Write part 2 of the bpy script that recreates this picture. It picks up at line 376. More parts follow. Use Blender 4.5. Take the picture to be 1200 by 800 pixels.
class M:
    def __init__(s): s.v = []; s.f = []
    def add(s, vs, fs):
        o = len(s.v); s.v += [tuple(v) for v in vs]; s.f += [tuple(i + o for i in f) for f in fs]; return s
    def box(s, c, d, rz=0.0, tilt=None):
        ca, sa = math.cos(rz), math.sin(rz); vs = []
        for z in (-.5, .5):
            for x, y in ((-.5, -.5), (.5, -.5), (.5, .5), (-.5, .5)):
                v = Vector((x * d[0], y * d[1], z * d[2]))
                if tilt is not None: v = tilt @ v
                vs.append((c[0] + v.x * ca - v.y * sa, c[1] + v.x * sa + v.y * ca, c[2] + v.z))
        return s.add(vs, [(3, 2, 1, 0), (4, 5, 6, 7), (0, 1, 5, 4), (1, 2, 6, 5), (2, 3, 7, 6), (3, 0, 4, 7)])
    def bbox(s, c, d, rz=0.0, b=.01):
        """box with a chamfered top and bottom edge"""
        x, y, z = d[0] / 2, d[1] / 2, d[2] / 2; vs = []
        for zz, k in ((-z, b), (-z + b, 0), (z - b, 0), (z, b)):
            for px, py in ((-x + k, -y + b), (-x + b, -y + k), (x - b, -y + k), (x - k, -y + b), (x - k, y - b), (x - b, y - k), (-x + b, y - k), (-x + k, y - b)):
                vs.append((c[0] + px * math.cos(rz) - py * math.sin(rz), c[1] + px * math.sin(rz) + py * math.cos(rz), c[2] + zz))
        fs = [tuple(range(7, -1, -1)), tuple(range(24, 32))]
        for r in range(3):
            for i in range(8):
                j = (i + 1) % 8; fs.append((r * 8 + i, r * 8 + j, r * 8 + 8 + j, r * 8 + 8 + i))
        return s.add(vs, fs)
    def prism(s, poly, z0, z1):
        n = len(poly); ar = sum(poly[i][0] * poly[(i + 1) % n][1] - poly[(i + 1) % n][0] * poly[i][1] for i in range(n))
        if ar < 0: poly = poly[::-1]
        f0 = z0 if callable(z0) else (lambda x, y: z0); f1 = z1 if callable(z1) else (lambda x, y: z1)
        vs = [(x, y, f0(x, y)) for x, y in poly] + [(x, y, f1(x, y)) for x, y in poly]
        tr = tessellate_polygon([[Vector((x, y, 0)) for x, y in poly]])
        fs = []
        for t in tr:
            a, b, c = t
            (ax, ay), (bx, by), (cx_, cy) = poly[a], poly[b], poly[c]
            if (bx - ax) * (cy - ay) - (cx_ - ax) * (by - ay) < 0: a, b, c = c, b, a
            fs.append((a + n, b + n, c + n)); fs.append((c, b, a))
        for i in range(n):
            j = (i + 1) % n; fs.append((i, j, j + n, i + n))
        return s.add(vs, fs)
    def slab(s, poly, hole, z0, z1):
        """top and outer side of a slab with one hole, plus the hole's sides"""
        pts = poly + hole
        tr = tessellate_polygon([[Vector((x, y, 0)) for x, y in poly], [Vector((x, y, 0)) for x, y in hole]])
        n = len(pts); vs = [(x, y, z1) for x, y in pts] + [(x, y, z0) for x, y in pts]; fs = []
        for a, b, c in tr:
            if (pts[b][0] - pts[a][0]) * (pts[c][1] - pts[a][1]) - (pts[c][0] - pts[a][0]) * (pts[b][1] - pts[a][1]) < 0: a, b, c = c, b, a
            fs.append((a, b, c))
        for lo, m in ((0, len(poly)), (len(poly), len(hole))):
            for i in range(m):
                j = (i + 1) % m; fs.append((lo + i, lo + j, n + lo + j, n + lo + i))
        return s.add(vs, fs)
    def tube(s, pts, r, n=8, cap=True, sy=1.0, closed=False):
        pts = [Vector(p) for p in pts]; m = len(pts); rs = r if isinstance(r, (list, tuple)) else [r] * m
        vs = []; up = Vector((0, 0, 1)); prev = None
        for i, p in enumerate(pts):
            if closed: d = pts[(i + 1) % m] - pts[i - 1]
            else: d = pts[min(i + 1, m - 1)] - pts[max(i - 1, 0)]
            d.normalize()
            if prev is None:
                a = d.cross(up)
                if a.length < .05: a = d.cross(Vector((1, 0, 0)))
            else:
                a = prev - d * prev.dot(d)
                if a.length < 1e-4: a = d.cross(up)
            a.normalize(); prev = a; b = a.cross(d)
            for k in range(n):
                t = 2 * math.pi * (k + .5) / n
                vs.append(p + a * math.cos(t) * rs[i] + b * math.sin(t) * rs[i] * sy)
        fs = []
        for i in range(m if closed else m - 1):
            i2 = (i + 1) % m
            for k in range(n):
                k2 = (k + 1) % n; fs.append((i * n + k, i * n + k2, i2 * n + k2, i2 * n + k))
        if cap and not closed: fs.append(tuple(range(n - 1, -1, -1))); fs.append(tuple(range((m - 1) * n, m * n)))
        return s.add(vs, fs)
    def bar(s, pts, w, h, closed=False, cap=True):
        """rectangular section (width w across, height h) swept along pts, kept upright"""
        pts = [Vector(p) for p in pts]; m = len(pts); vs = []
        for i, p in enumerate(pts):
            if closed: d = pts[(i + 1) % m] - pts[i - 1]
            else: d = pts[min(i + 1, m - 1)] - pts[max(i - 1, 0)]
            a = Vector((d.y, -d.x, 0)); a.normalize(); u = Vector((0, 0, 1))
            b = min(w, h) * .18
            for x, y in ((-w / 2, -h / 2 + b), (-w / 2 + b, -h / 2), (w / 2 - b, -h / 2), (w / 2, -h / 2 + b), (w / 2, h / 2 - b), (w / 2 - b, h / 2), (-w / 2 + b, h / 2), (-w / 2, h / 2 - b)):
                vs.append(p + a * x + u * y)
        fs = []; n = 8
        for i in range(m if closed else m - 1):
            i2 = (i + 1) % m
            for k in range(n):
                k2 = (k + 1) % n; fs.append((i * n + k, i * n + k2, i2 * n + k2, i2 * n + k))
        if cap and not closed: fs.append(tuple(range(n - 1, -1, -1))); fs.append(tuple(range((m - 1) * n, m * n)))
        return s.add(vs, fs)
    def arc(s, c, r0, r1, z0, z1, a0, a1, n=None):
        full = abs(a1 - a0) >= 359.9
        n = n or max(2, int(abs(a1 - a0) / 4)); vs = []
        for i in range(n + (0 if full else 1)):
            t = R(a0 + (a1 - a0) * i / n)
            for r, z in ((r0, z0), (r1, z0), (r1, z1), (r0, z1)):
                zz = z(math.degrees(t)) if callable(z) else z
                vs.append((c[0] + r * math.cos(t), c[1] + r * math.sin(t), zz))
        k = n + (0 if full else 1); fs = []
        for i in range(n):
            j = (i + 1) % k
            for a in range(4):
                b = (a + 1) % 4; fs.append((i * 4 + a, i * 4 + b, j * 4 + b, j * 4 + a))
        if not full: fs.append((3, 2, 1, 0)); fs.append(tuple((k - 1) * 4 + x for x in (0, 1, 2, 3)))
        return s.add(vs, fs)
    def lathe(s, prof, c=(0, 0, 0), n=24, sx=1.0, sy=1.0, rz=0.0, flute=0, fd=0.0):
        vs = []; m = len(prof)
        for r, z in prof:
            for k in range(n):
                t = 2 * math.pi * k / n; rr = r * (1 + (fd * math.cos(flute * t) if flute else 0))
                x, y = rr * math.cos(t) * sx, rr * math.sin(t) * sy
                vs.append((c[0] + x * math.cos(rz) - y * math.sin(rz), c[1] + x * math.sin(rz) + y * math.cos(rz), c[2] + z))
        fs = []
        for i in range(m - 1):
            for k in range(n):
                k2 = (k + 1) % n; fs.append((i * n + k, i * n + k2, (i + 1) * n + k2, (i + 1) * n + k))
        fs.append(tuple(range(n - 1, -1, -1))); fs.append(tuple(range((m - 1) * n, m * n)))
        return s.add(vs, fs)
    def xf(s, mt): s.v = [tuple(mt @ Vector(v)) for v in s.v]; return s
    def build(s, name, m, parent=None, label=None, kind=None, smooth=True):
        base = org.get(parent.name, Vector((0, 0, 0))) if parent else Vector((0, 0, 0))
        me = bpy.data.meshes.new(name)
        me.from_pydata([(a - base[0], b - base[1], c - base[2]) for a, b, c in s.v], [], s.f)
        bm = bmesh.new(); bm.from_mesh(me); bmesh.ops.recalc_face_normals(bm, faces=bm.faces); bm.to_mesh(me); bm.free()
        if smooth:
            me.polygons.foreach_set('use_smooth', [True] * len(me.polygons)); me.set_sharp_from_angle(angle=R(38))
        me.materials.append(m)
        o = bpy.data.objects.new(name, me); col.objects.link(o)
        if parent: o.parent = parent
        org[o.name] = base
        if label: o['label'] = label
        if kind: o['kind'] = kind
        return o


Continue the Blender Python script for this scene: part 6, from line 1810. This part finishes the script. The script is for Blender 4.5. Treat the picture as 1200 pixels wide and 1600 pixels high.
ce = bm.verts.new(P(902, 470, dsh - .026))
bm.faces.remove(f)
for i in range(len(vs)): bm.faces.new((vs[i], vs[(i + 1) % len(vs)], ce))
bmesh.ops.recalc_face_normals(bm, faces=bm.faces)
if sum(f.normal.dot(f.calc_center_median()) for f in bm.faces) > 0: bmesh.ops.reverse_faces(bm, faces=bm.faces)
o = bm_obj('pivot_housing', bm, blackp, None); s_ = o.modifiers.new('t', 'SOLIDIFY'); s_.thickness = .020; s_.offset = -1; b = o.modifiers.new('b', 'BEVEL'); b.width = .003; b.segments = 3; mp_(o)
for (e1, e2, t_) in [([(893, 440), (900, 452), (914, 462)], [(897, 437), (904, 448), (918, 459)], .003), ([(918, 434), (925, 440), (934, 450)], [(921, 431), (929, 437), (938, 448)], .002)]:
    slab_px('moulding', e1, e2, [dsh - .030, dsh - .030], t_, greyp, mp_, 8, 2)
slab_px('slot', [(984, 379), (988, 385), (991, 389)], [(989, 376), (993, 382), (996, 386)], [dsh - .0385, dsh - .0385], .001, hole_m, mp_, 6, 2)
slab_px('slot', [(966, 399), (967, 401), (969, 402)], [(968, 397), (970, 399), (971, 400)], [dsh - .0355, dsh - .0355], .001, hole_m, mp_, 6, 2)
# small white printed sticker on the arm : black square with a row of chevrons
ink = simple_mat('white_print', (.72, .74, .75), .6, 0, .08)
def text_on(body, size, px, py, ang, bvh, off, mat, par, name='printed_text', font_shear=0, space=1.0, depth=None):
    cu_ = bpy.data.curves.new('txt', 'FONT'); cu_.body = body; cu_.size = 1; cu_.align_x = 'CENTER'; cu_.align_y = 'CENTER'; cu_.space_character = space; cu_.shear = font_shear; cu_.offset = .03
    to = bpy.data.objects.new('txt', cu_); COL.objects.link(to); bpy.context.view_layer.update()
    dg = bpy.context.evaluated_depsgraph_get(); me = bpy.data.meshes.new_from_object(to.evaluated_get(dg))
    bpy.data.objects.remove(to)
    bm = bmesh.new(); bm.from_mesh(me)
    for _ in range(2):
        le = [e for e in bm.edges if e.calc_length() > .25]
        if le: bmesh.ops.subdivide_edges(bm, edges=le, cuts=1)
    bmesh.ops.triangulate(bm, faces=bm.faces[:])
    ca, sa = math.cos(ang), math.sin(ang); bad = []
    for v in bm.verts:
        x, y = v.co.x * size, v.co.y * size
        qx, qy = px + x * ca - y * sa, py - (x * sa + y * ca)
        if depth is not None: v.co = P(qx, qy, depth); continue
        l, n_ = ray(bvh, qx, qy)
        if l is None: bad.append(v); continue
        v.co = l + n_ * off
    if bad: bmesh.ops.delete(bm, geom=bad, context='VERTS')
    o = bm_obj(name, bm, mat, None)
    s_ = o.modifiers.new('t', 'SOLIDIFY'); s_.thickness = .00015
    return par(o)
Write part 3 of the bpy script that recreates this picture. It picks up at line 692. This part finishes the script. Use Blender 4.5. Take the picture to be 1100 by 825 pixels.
--------------------
EXERCISE DESCRIPTION ▸
Extract every line containing the string "this" from the data above.

TASK ANSWER ▸
Write part 2 of the bpy script that recreates this picture. It picks up at line 376. More parts follow. Use Blender 4.5. Take the picture to be 1200 by 800 pixels.
Continue the Blender Python script for this scene: part 6, from line 1810. This part finishes the script. The script is for Blender 4.5. Treat the picture as 1200 pixels wide and 1600 pixels high.
Write part 3 of the bpy script that recreates this picture. It picks up at line 692. This part finishes the script. Use Blender 4.5. Take the picture to be 1100 by 825 pixels.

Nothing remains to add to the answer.